Registration!

September 25 - 27, 2020. Registration will open in spring!

Saturday, October 27, 2018

Scarecrows - GE Opening Ceremony 2018

It's almost Halloween!  If you are looking for a costume idea, why not be a scarecrow? Easy Peasy!

Our GE theme this year was scarecrows, and our opening ceremony was about scarecrows and imposter syndrome.  If it can be useful to you, take with my compliments, and give thanks to the poets and artists whose works are included here.


Scarecrow Ceremony for Great Escape 2018

Good Morning Girl Scouts!

Please join us in our Flag Ceremony
Opening: Quiet Sign

3 flagbearers – Guard, American Flag, Guard – plus caller
 3 flagbearers come in with American flag.

Caller commands:
Girl Scouts Attention
Color Guard Attention
Color Guard Advance
Color Guard Post the Colors

Please join me in the Girl Scout Promise and Law. All say Promise and Law.
Color Guard Dismissed

Welcome to the 2018 Great Escape.  Once again we meet at our beautiful Camp, Wabasso, in the crisp New Hampshire fall air.   One of our Great Escape traditions is that each year we choose one symbol of fall to celebrate and think about.  This year’s symbol is the scarecrow.
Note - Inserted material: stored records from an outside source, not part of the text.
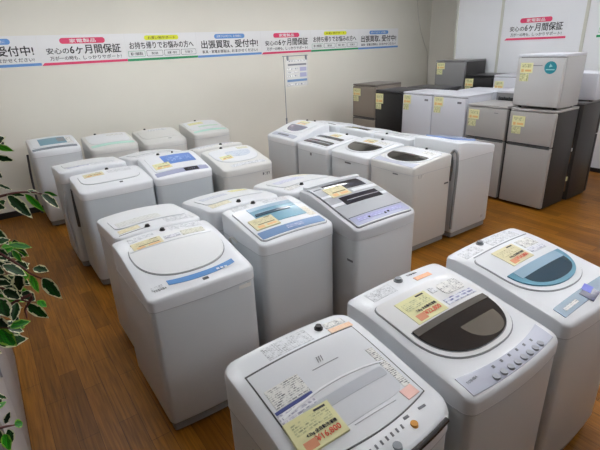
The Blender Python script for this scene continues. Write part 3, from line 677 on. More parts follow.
# ------------------------------------------------------------------ refrigerators
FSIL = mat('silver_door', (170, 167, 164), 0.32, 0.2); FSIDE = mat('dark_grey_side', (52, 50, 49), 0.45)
FWH = mat('fridge_white', (206, 208, 216), 0.35); FWARM = mat('fridge_warm_white', (186, 186, 186), 0.4)
FBLK = mat('fridge_black', (22, 22, 25), 0.3); FBLKT = mat('fridge_black_top', (62, 62, 66), 0.4)
FBRN = mat('fridge_taupe', (132, 122, 112), 0.35, 0.15); FBRNT = mat('fridge_taupe_top', (112, 106, 100), 0.4)
FGRY = mat('fridge_grey', (128, 128, 130), 0.35, 0.15); GASK = mat('door_gasket', (40, 40, 42), 0.6)
BADGE = mat('teal_badge', (30, 132, 146), 0.4)
def fridge(label, x, y, w, d, h, rot, doors, door_m, side_m, top_m, z0=0.0, name='refrigerator', cat='refrigerator', tag=None, tag_m=None, group='second-hand fridges in rows', feet=True, gap_m=None):
    """front centre at (x, y); doors = list of (z0, z1) fractions"""
    t = thing(name, label, cat, (x, y, z0), rot, group)
    dd = 0.05; hw = w / 2; fz = 0.014
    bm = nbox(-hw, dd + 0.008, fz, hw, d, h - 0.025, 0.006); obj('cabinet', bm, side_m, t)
    obj('top_panel', nbox(-hw, 0.006, h - 0.026, hw, d, h, 0.005), top_m, t)
    obj('door_gasket', nbox(-hw + 0.012, dd - 0.006, fz + 0.012, hw - 0.012, dd + 0.012, h - 0.03), GASK, t, smooth=False)
    for a, b in doors:
        za = fz + 0.008 + a * (h - 0.036 - fz); zb = fz + 0.008 + b * (h - 0.036 - fz)
        dr = obj('door', nbox(-hw, 0, za + 0.005, hw, dd, zb - 0.005, 0.008, seg=3), door_m, t)
        if len(doors) > 1:
            zz = za + 0.012 if b > 0.99 else zb - 0.012
            obj('handle_groove', nbox(-hw + 0.012, -0.0012, zz - 0.006, hw - 0.012, 0.004, zz + 0.006), gap_m or DGREY, dr, smooth=False)
    for sx in (-1, 1):
        for yy in (0.07, d - 0.06):
            bm = bmesh.new(); cyl(bm, (sx * (hw - 0.05), yy, 0), (sx * (hw - 0.05), yy, fz + 0.004), 0.02); obj('foot', bm, BLACK, t)
    if tag:
        tx, tz, tw, th = tag; tw *= 1.18; th *= 1.08
        c = obj('price_card', nbox(tx, -0.003, tz - th, tx + tw, -0.0005, tz), tag_m or YEL, t, smooth=False)
        obj('card_print', nbox(tx + tw * 0.12, -0.0036, tz - th * 0.45, tx + tw * 0.88, -0.003, tz - th * 0.12), PRTY, c, smooth=False)
        obj('card_price', nbox(tx + tw * 0.4, -0.0036, tz - th * 0.85, tx + tw * 0.9, -0.003, tz - th * 0.66), mat('pale_orange_print', (226, 182, 120), 0.5), c, smooth=False)
        obj('card_stamp', nbox(tx + tw * 0.1, -0.0036, tz - th * 0.9, tx + tw * 0.3, -0.003, tz - th * 0.62), MC['pale_orange_print'], c, smooth=False)
        obj('notice_card', nbox(tx + 0.004, -0.003, tz - th - 0.085, tx + tw * 0.75, -0.0005, tz - th - 0.005), PRTY, t, smooth=False)
    return t
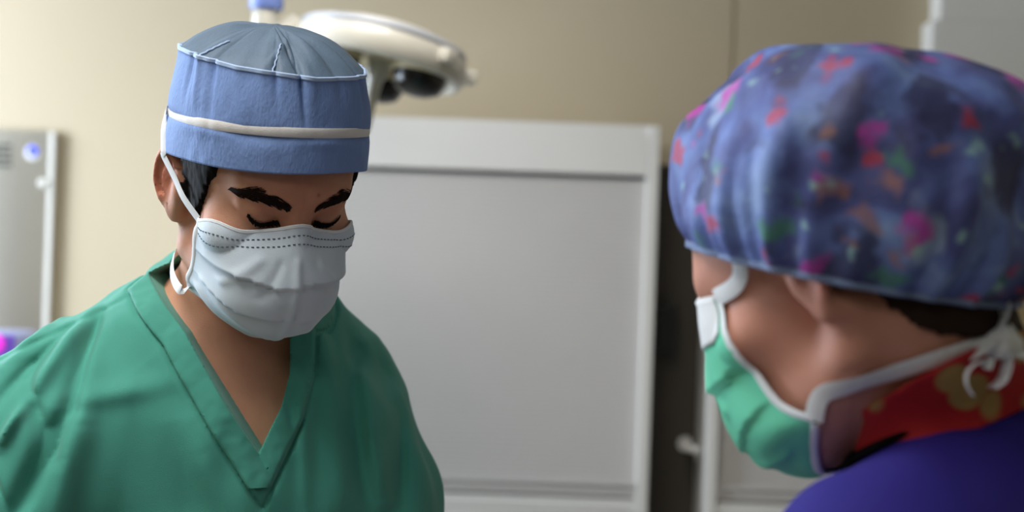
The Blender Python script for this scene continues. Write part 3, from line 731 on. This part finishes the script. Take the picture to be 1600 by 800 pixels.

A scarecrow is an imitation of a human being, but despite that, the scarecrow does an important job.

The Scarecrow
By Walter De La Mare (adapted)


All winter through I bow my head
beneath the driving rain;
the North Wind powders me with snow
and blows me black again;
But when that child called Spring, and all
his host of children come,
some rapture in my rags awakes;
I lift void eyes and scan
the sky for crows, those ravening foes,
of my strange master, Man.
 
I watch him striding lank behind
his clashing team, and know
soon will the wheat swish body high
where once lay a sterile snow;
soon I shall gaze across a sea
of sun-begotten grain,
which my unflinching watch hath sealed
for harvest once again.

In the beloved classic, the Wizard of Oz, the scarecrow felt inferior because his head was stuffed with straw, but with his questions such as “I wonder if” and wise counsel “It occurs to me” it becomes apparent (perhaps after a child has viewed it many times) that he’s the wisest of  Dorothy’s counselors.

A Proud Scarecrow

An old scarecrow stood with her arms akimbo,
Thinking her dull life was now in limbo,
She somehow, never seemed to scare the crows,
She had tried hard enough, heaven knows.

Her coat was torn and there were many more
Holes, where the crows had searched for straw.
Her hat was looking limp and out of shape,
Her shirt in the front, had begun to gape.

Then one day she found she was being moved,
Into a very large building, it was proved,
A place where important things can be found,
Where people stand and admire, and look around.

A Museum that's dedicated to our Country Art,
And a scarecrow her age, just had to be part
Of this collection, that was here for all to view,
An exhibit that stated that 'she' was 'New'.

In all her tatters, she stood straight and tall,
Not minding all the stares, no, not at all,
For her new life she felt, just couldn't be beat,
Now she's a proud scarecrow, feeling so complete. 


© Ernestine Northover (adapted)

Our new Girl Scout year begins on Monday.  One of the themes for  GSUSA this year is battling “Imposter syndrome.”  Imposter syndrome is a psychological pattern in which an individual doubts their accomplishments and has a persistent internalized fear of being exposed as a "fraud".  Like the scarecrow in the Wizard of Oz, women and girls often internalize the feeling that inside, they are not as smart or as useful or as competent as they appear on the outside, that, like a scarecrow, they are not ‘real.’

But as the poems we’ve just read point out, scarecrows are useful and beautiful.  They are real, and so are we, and so are our girls.  We are not imposters, we are competent and powerful, inside and out.  Like Dorothy’s scarecrow, we are wise – in the next Oz book, the scarecrow becomes the ruler of Oz.  When you see a scarecrow this fall, remember that we and all women and girls are real– beautiful, useful and wise, no matter how we appear.  Be a proud scarecrow!